Görüleceği gibi Çin, sosyal ve siyasal konularda Türkiye gibi alt sıralarda bulunuyor ve örnek alınabilecek bir durumda değil.  

Değerlendirme

Bir ülkenin hızlı büyümesi ve satın alma gücü paritesiyle ele alındığında GSYH büyüklüğü açısından dünyanın en büyük (ya da cari fiyatlarla bakıldığında ikinci büyük) ekonomisi konumuna gelmesi o ülkenin gelişmiş olduğunu göstermiyor. Ekonomik anlamda büyüme, bir ekonominin bir yıldan ötekine daha fazla üretmesi demek. Kalkınma, ülkenin temiz su, elektrik, ısınma, yol vb. gibi daha iyi bir fiziksel ortamda yaşamaya başlaması demek. Gelişme ise bir ülkede hukukun üstünlüğünün, demokrasinin gelişmesi, yolsuzlukların azalması, eğitimin ve eğitim kalitesinin yükselmesi, ifade özgürlüğünün sağlanması demek. Çin’de bunlar olmadığı için Çin gelişmiş ekonomi olmaktan henüz uzak. Buna karşılık biraz daha zenginleşirse bu sayılanları talep eden bir topluma dönüşecek ve gelişmiş ekonomiler arasına girecek.
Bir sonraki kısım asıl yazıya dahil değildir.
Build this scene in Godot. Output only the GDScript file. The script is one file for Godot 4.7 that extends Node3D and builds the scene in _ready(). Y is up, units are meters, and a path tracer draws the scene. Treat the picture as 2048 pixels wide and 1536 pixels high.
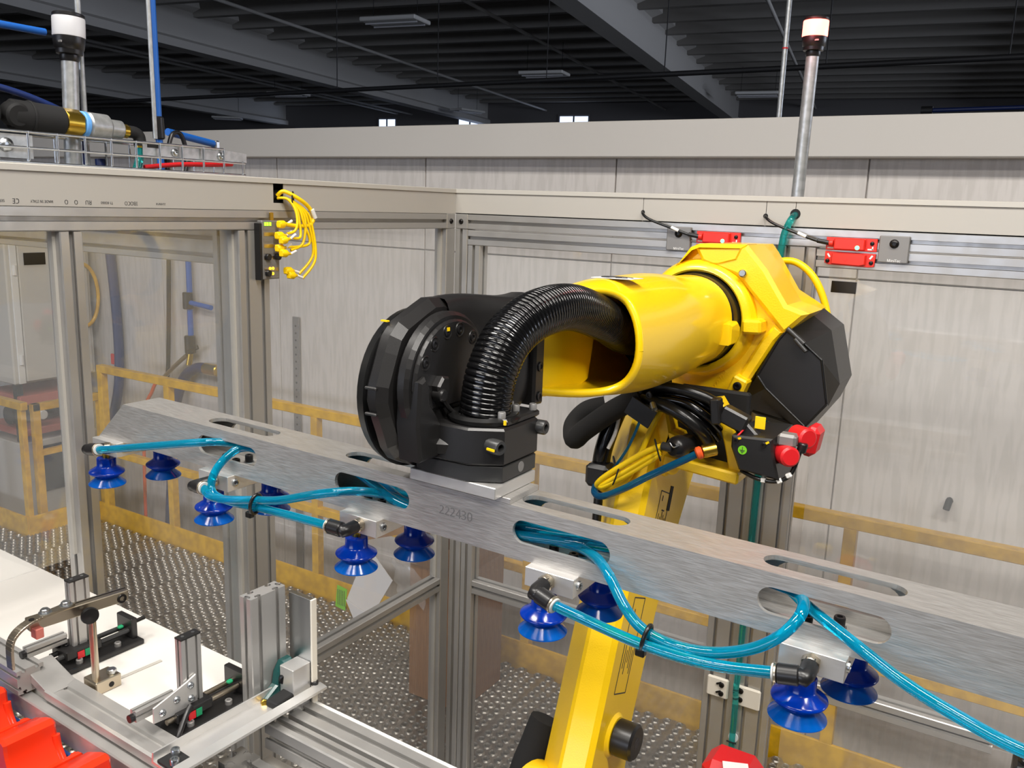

Özetle söylemek gerekirse Çin, soğuk savaşın yarattığı ortamda, büyük ölçüde batı sermayesinin desteğiyle, otokratik bir yönetim altında, demokrasiyi, insan haklarını bir kenara bırakarak ve emeği sömürerek hızla büyümüş bir ekonomidir. Ticaret savaşlarına karşın Çin, batı sermayesini çekmeye devam etmektedir. 2020 yılında Çin’in çektiği doğrudan yabancı sermaye yatırımı 163 milyar dolar iken Türkiye’ye giren doğrudan yabancı sermaye yatırım miktarı 5,2 milyar dolardır. Türkiye, batı sermayesini çekmeyi AB ile tam üyelik müzakerelerinin ciddi olduğu dönemde yakalamış (yıllık ortalama 20 milyar dolar dolayında yabancı sermaye miktarı) ve sonra kaybetmiştir. Dolayısıyla bugün Çin’in sağladığı yabancı sermaye desteğini de sağlayabilecek durumda değildir.   

Türkiye, Çin’in aksine yaklaşık yüz yıldır demokrasi yolunda yürümeye çalışıyor. Bu aşamada bu adımları geliştirecek yerde geriye dönüp de Çin modelini benimsemeye kalkarsa istikrarsızlığın daha da artacağı bir ortam yaratmış olacak.